Despite decades of wars, the people of Afghanistan have a hard time empathising with victims. Afghans fail to acknowledge one another’s’ plight. This may partially be because they all feel victimised and affected by the prolonged war and see no community worthy of special understanding, but is largely and more importantly because of the lack of political will in the government.
Collective guilt is a fact for psychologists, wrote psychoanalyst Carl Jung in 1945, and the German people felt a pang of collective guilt (Kollektivschuld) for the atrocities against Jews during the Second World War. In countries with violent histories such as Germany and Rwanda, the state had taken specific measures to make sure communal strife and ethnic cleansing do not occur again. After the Second World War, Germans recognised the holocaust and worked hard not to repeat it. They actively tried to eradicate the far-right ideology. More recently, officials banned pro-Palestinian protests in Germany. This is indicative of the collective guilt the Europeans, in particular Germans, feel for their historic anti-Semitism and how they continue to seek atonement.

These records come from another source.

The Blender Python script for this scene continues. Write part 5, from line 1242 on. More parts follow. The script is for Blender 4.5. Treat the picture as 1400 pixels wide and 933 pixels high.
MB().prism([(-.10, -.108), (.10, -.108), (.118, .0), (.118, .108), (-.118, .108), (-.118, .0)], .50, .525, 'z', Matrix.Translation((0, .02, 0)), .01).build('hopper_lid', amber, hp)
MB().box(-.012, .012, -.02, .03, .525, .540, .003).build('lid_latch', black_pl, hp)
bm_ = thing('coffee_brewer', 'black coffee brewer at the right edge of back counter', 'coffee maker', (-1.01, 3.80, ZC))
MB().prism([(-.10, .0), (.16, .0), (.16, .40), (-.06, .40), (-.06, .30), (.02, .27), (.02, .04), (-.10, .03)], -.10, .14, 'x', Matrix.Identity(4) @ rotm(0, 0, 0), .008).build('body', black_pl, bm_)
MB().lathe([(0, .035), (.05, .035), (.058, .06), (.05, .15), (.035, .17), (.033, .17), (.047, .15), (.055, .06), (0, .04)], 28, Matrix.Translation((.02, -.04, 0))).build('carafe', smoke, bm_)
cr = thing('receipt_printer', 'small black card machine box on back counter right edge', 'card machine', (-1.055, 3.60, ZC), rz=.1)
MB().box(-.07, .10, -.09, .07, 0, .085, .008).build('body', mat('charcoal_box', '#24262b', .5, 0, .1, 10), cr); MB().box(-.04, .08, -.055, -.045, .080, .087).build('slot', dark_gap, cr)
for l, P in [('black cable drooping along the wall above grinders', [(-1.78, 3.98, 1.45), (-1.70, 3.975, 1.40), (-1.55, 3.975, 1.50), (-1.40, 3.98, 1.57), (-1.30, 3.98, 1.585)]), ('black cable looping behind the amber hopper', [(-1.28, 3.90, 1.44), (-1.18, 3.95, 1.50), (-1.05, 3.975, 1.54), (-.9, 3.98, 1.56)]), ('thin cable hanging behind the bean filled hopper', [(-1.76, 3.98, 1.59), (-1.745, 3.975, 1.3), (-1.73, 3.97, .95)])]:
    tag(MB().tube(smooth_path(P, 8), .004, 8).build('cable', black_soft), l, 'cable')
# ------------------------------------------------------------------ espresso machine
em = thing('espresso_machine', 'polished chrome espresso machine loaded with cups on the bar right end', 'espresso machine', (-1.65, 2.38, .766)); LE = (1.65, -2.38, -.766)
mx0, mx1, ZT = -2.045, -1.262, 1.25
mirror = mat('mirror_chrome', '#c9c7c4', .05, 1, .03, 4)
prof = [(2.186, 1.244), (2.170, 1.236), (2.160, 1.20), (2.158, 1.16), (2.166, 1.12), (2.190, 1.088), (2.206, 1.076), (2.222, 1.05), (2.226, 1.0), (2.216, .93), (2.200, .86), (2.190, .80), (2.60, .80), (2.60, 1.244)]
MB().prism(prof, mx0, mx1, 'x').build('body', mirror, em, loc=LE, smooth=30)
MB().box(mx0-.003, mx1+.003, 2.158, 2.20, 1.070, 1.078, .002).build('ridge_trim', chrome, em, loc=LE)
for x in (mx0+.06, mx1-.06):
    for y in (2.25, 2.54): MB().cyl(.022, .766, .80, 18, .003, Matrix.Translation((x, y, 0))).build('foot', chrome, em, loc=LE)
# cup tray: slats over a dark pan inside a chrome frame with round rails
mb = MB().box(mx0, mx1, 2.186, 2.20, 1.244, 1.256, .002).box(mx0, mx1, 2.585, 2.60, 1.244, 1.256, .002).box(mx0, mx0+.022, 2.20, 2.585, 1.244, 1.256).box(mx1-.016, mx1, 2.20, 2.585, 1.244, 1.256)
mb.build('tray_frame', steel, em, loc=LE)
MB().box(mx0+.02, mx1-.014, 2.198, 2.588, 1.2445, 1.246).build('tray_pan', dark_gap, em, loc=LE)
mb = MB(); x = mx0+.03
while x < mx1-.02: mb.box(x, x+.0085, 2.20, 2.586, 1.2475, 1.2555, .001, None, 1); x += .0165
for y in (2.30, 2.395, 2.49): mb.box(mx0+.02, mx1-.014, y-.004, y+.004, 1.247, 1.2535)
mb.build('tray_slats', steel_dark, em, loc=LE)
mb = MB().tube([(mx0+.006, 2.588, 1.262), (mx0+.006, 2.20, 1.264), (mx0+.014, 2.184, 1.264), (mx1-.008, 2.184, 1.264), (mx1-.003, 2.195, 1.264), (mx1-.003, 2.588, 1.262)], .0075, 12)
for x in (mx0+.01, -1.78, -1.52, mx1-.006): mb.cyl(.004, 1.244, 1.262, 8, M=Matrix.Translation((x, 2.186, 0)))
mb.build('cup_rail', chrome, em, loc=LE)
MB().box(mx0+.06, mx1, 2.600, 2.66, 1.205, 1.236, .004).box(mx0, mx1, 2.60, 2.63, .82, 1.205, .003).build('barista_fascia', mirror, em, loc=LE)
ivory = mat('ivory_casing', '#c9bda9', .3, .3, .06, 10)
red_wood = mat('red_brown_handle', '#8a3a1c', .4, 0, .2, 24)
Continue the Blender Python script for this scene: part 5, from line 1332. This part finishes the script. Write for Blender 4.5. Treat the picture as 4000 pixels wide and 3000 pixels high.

After the ethnic cleansing of Tutsis by Hutu extremists, the Rwandan government is run by a member of the Tutsi, and all sorts of ethnic identification or discrimination is criminalised and banned. The majority group, Hutus, feel guilty because of the genocide and continue to live under the government run by a member of the Tutsi group.
However, a similar feeling of historic guilt is absent in Afghanistan. Afghans cannot feel any guilt for the massacres, ethnic cleansing and violence perpetrated on the Hazaras, which is not only historical but continues unabated.